[Job] Reproduce nothing but the lines from the start of the material through the line that includes "except Exception as e: print(e)", both ends included, and omit every picture.

[Supplied records]
::::::

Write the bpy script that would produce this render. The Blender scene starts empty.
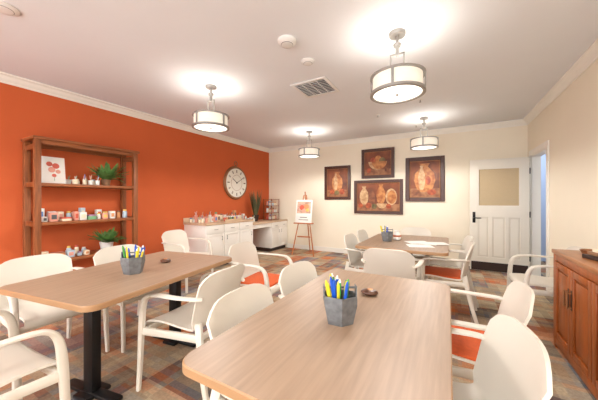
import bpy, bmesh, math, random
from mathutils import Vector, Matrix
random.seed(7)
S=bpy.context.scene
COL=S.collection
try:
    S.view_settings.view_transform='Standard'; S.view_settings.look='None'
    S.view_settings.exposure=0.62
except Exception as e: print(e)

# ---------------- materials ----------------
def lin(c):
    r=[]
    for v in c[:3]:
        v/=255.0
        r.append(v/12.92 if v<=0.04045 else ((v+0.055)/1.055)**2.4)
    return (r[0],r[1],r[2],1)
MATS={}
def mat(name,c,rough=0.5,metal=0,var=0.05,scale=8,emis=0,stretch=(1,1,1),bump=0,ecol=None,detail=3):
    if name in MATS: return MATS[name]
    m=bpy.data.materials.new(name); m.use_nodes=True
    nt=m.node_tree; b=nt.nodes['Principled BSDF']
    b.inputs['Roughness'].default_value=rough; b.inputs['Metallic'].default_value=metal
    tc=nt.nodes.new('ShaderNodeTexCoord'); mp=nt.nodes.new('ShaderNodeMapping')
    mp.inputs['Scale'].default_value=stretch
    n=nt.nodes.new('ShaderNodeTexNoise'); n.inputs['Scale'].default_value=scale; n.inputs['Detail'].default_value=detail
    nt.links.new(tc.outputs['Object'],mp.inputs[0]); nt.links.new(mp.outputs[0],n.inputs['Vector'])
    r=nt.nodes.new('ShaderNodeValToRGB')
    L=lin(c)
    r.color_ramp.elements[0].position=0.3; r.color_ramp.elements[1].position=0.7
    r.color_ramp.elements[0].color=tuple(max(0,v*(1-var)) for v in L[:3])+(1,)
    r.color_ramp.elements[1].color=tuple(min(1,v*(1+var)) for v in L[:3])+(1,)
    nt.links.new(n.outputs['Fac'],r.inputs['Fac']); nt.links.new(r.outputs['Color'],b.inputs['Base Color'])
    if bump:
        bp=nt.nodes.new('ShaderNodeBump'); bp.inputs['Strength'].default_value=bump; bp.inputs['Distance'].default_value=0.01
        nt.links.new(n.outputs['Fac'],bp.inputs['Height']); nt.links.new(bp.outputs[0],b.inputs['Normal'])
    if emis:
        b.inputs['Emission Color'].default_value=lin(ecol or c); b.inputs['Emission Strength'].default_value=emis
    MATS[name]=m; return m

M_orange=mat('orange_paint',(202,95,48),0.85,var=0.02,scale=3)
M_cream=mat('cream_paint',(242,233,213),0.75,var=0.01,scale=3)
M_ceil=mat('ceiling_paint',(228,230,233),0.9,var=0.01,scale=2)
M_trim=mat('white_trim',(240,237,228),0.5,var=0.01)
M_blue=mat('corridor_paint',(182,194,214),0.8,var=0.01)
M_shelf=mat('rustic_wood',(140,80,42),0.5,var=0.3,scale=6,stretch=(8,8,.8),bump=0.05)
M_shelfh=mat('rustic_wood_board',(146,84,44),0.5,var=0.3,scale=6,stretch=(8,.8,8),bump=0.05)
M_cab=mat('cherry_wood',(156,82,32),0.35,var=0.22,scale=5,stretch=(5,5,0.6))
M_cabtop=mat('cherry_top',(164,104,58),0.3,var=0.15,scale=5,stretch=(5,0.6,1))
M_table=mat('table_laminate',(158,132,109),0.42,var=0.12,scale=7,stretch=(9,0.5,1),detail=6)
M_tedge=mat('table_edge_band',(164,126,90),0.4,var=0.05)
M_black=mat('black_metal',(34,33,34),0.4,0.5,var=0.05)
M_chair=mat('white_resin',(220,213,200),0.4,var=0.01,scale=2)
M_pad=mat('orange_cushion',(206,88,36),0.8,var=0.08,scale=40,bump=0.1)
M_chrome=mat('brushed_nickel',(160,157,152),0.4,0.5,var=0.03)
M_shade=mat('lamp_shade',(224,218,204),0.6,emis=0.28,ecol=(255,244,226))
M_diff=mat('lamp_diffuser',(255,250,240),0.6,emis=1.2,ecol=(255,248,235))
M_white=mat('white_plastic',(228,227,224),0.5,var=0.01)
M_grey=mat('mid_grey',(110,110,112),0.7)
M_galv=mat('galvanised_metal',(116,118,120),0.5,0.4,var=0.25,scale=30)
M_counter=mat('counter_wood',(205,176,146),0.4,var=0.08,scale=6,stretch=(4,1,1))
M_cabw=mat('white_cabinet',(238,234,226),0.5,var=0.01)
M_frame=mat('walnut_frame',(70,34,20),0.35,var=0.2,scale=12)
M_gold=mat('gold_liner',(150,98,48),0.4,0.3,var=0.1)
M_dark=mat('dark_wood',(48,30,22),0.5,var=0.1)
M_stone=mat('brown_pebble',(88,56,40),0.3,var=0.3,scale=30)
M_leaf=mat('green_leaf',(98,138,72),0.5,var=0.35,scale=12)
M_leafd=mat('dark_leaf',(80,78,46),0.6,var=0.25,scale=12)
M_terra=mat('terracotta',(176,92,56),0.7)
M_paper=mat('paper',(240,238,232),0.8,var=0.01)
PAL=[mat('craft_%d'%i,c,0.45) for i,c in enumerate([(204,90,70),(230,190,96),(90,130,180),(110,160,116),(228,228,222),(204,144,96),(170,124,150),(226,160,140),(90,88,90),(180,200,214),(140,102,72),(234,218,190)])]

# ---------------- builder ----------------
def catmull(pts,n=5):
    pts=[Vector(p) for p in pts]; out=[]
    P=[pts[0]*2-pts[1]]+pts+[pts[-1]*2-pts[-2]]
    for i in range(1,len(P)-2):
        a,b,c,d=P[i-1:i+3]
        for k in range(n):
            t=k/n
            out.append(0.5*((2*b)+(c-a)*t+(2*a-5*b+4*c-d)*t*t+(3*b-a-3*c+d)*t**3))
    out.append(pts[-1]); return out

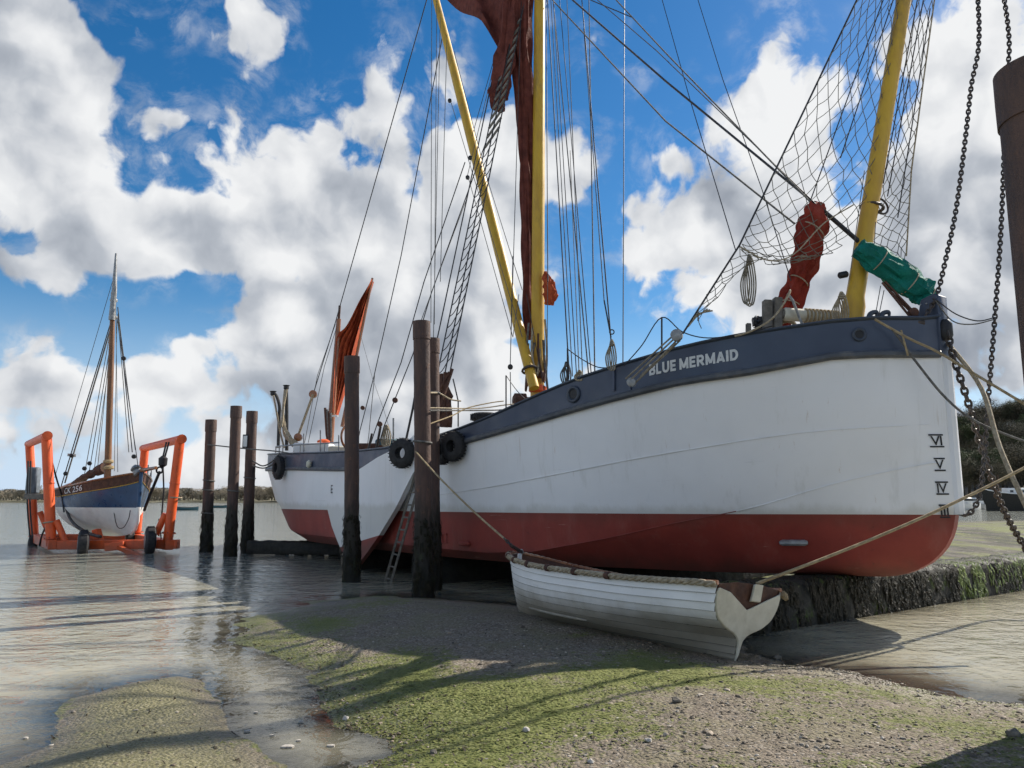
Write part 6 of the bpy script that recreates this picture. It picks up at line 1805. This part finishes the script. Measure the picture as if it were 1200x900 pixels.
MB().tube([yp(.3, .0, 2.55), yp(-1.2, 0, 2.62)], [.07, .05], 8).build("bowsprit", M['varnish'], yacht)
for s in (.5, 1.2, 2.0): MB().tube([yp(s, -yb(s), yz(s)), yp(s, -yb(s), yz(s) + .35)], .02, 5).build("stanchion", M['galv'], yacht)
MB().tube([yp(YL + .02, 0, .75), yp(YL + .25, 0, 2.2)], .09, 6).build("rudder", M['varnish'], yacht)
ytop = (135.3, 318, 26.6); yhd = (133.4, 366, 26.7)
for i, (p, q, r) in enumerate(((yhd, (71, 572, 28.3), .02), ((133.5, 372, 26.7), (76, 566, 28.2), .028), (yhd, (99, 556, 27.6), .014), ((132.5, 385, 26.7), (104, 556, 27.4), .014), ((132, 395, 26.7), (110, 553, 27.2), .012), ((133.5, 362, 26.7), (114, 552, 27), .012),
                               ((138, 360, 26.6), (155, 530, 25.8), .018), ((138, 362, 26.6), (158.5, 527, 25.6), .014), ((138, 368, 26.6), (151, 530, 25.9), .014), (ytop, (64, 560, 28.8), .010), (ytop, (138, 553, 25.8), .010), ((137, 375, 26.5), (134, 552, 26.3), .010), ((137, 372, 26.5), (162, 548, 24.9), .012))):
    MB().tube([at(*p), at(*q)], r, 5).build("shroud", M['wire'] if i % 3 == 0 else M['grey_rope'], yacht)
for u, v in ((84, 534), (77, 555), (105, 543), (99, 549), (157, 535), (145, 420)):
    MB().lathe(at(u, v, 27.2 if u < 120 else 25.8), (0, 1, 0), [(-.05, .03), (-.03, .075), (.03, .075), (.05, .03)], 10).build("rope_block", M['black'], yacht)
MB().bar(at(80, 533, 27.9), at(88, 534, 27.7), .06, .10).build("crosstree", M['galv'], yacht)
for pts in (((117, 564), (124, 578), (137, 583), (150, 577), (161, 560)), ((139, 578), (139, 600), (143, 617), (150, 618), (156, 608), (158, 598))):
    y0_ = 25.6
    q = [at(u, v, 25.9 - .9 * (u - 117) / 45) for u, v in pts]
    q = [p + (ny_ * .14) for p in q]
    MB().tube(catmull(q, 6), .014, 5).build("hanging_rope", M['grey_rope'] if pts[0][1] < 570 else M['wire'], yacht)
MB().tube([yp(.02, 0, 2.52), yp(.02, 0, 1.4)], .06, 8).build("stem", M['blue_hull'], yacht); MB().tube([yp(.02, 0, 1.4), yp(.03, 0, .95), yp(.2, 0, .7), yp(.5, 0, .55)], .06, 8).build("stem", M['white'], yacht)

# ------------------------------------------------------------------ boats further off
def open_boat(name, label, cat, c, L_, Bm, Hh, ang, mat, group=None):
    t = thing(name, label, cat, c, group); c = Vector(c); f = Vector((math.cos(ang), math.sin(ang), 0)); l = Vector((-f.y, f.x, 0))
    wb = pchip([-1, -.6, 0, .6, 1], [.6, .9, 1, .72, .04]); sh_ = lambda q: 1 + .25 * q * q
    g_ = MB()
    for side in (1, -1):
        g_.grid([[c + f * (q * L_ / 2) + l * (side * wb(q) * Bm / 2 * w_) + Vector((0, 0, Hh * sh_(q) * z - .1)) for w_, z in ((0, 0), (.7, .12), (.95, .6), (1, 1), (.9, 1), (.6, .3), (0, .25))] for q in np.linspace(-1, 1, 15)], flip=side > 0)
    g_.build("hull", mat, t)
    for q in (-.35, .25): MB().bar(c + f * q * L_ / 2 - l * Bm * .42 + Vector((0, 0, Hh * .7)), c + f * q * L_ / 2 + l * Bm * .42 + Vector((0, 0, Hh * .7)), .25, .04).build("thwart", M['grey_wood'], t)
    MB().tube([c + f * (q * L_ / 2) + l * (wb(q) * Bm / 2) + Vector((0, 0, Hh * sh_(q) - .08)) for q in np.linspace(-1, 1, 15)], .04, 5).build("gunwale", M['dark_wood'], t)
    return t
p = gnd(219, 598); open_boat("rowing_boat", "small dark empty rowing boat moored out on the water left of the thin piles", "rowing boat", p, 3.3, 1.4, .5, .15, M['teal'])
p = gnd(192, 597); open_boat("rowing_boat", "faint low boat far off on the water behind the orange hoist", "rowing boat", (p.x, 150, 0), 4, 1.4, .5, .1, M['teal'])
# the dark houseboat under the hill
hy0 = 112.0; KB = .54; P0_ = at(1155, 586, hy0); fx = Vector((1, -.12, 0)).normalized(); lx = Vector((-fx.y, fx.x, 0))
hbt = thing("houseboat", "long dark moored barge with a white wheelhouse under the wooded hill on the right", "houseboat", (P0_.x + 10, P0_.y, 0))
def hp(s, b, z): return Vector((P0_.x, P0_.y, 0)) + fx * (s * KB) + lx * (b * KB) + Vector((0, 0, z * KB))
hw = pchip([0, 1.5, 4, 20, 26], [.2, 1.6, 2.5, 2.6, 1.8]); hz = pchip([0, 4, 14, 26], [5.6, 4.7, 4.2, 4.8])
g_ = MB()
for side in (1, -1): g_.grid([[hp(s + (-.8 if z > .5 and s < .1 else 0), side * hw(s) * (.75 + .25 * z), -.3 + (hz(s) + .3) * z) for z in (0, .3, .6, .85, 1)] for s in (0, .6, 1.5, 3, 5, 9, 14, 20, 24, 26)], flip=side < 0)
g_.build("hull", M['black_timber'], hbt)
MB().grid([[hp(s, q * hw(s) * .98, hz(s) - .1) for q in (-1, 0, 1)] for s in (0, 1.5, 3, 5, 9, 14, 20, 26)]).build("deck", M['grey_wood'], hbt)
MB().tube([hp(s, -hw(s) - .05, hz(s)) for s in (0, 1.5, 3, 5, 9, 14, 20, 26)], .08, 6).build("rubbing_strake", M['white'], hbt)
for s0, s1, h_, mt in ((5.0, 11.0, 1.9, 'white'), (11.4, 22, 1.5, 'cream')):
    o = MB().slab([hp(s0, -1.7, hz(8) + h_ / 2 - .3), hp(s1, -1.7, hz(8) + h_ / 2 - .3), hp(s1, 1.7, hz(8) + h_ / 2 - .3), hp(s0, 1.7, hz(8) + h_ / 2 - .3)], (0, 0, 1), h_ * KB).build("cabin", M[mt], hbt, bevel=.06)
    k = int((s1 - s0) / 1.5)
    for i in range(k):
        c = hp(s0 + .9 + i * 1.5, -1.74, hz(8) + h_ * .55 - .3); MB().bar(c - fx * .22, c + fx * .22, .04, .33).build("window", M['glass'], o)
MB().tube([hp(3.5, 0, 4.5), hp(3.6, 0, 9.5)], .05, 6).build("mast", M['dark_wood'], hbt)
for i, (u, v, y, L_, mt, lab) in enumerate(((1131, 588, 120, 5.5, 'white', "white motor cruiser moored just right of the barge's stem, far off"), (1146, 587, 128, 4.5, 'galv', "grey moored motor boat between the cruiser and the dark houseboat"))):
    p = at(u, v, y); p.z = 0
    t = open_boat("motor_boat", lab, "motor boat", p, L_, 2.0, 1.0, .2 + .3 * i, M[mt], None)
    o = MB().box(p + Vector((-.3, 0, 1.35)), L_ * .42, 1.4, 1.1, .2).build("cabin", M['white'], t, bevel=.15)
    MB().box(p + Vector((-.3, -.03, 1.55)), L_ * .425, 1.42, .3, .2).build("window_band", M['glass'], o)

::::::

[Output below]
Write the bpy script that would produce this render. The Blender scene starts empty.
import bpy, bmesh, math, random
from mathutils import Vector, Matrix
random.seed(7)
S=bpy.context.scene
COL=S.collection
try:
    S.view_settings.view_transform='Standard'; S.view_settings.look='None'
    S.view_settings.exposure=0.62
except Exception as e: print(e)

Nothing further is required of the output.